AIM OF THE EXERCISE: Please quote exactly the opening lines of the data, from the first line to the one where "scene.render.resolution_x, scene.render.resolution_y = 768, 1024" appears.
..............................
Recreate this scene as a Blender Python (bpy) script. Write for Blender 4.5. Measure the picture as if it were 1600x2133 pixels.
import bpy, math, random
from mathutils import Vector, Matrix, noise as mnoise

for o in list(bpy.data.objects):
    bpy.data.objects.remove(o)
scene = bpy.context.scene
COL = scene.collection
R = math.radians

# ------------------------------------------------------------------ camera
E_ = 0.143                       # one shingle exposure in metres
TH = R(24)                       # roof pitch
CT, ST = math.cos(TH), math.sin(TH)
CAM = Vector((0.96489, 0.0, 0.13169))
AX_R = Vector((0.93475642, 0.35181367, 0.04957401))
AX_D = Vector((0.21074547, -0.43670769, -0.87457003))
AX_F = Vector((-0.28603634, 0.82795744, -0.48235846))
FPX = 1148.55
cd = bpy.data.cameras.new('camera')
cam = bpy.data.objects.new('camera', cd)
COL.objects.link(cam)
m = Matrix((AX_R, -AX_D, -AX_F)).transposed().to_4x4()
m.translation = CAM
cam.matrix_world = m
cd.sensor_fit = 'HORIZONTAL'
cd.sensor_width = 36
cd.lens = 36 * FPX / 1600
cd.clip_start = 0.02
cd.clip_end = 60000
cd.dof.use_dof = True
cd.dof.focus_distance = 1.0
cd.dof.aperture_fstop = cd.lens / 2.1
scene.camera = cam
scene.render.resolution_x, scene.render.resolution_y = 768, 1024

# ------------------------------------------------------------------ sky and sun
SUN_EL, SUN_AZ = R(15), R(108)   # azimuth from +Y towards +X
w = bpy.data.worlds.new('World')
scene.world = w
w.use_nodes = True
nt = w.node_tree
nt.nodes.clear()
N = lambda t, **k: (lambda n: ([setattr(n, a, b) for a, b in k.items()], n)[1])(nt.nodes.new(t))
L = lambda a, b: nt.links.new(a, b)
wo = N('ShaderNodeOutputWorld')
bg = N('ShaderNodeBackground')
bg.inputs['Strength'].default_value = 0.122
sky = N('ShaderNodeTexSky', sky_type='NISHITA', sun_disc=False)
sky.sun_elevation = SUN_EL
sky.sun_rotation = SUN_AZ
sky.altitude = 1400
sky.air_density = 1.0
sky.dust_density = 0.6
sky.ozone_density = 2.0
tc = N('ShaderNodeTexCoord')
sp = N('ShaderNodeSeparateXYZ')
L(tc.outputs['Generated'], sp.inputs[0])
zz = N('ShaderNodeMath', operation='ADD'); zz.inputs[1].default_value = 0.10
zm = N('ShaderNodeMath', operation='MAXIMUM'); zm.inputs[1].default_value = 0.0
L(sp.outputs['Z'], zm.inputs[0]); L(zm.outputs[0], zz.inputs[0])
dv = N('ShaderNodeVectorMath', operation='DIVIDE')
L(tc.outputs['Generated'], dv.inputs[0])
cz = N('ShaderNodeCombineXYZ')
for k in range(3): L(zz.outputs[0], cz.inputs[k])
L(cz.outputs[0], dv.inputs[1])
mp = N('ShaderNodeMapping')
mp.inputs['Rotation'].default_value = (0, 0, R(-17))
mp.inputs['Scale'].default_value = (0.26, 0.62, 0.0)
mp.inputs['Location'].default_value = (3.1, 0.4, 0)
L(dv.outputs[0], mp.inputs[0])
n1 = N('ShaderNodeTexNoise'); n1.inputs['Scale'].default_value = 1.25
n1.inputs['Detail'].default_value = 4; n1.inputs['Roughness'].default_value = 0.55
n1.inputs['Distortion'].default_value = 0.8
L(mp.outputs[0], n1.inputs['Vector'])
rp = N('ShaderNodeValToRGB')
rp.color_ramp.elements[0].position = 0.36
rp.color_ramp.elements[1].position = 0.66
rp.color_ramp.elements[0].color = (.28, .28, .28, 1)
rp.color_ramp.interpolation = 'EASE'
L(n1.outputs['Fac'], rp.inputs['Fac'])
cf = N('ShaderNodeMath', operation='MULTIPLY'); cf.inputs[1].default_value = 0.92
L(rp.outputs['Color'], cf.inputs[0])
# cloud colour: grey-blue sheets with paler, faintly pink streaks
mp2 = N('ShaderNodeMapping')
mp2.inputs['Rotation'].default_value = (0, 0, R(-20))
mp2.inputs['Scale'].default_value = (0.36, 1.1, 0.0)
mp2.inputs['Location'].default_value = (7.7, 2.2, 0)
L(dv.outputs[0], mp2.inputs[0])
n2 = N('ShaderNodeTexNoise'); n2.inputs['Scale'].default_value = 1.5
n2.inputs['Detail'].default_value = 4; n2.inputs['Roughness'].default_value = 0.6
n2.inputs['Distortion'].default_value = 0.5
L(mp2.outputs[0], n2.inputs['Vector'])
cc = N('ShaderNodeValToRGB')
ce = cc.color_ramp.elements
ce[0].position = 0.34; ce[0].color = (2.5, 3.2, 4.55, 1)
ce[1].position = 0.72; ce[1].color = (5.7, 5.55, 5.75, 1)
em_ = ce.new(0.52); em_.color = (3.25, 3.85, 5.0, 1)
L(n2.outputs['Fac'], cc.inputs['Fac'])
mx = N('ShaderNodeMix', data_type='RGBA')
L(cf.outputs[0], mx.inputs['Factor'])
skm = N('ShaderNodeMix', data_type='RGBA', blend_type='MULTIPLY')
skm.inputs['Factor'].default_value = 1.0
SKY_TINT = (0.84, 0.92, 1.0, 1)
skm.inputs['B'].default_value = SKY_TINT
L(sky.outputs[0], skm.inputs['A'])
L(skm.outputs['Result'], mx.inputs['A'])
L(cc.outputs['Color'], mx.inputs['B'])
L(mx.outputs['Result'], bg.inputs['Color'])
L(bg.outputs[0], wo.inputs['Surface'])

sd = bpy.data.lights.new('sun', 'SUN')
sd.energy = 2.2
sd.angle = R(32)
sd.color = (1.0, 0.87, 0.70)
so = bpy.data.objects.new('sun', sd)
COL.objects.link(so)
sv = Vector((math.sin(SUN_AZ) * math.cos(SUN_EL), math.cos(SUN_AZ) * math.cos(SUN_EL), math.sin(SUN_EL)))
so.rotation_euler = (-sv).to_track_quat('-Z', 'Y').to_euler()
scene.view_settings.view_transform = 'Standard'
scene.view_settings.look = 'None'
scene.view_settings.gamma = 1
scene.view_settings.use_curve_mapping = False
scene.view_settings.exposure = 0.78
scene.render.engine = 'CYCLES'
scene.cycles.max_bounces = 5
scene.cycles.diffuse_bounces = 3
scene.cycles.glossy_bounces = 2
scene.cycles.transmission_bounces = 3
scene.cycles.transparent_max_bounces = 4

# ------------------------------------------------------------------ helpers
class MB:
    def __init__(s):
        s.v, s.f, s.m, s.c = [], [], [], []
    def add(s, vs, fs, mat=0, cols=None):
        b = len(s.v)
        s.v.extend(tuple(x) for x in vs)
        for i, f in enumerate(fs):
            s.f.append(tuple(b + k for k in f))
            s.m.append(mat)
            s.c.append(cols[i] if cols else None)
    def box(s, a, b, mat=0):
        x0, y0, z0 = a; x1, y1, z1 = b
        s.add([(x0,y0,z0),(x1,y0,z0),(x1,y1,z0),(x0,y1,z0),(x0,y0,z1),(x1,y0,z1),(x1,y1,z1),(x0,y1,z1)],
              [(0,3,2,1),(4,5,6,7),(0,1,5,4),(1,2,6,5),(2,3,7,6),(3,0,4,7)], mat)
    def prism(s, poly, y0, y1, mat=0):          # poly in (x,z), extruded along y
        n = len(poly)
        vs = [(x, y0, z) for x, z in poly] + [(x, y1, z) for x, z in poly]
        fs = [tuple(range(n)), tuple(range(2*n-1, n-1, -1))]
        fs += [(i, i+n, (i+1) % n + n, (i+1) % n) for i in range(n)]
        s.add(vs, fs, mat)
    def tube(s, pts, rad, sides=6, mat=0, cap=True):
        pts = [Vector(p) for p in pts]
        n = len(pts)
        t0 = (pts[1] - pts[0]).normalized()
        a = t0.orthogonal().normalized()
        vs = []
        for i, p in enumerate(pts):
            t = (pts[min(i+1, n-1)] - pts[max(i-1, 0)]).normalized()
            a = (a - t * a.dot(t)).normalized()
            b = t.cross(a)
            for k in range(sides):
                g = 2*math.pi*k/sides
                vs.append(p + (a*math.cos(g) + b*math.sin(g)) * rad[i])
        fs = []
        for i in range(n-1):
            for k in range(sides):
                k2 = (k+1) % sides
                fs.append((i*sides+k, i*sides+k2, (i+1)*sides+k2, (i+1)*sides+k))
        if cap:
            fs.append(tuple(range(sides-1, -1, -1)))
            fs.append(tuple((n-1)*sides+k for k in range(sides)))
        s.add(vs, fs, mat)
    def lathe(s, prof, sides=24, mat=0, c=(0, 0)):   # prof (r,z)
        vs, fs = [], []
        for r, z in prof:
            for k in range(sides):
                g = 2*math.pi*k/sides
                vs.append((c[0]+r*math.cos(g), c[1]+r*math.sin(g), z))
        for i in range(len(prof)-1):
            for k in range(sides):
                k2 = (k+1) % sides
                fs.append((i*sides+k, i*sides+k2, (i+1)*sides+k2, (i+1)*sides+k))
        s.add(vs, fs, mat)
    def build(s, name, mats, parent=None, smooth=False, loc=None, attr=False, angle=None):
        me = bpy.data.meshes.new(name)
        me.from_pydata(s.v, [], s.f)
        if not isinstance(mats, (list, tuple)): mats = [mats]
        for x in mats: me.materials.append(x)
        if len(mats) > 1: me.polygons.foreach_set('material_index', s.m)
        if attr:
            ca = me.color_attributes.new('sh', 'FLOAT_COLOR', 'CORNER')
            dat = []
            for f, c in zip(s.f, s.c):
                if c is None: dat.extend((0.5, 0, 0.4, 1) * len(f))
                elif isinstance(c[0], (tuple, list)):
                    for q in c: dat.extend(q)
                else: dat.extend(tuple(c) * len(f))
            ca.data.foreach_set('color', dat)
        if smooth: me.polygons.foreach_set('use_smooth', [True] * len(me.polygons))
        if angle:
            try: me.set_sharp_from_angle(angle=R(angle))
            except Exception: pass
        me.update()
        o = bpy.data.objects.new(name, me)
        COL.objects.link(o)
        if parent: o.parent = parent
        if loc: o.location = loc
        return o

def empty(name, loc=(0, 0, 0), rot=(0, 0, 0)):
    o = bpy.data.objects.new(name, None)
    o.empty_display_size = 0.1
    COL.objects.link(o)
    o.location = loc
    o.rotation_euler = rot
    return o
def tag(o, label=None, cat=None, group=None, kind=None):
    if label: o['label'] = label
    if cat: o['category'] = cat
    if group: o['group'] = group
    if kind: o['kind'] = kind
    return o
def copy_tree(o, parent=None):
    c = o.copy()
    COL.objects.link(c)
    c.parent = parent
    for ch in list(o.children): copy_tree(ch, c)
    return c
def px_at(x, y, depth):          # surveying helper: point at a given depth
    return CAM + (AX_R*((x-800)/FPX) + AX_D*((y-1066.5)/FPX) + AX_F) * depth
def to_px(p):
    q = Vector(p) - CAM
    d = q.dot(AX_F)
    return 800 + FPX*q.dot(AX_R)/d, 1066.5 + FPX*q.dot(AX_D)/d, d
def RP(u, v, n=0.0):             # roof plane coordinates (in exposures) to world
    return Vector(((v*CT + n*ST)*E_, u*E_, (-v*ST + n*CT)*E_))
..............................
FULL SOLUTION:
Recreate this scene as a Blender Python (bpy) script. Write for Blender 4.5. Measure the picture as if it were 1600x2133 pixels.
import bpy, math, random
from mathutils import Vector, Matrix, noise as mnoise

for o in list(bpy.data.objects):
    bpy.data.objects.remove(o)
scene = bpy.context.scene
COL = scene.collection
R = math.radians

# ------------------------------------------------------------------ camera
E_ = 0.143                       # one shingle exposure in metres
TH = R(24)                       # roof pitch
CT, ST = math.cos(TH), math.sin(TH)
CAM = Vector((0.96489, 0.0, 0.13169))
AX_R = Vector((0.93475642, 0.35181367, 0.04957401))
AX_D = Vector((0.21074547, -0.43670769, -0.87457003))
AX_F = Vector((-0.28603634, 0.82795744, -0.48235846))
FPX = 1148.55
cd = bpy.data.cameras.new('camera')
cam = bpy.data.objects.new('camera', cd)
COL.objects.link(cam)
m = Matrix((AX_R, -AX_D, -AX_F)).transposed().to_4x4()
m.translation = CAM
cam.matrix_world = m
cd.sensor_fit = 'HORIZONTAL'
cd.sensor_width = 36
cd.lens = 36 * FPX / 1600
cd.clip_start = 0.02
cd.clip_end = 60000
cd.dof.use_dof = True
cd.dof.focus_distance = 1.0
cd.dof.aperture_fstop = cd.lens / 2.1
scene.camera = cam
scene.render.resolution_x, scene.render.resolution_y = 768, 1024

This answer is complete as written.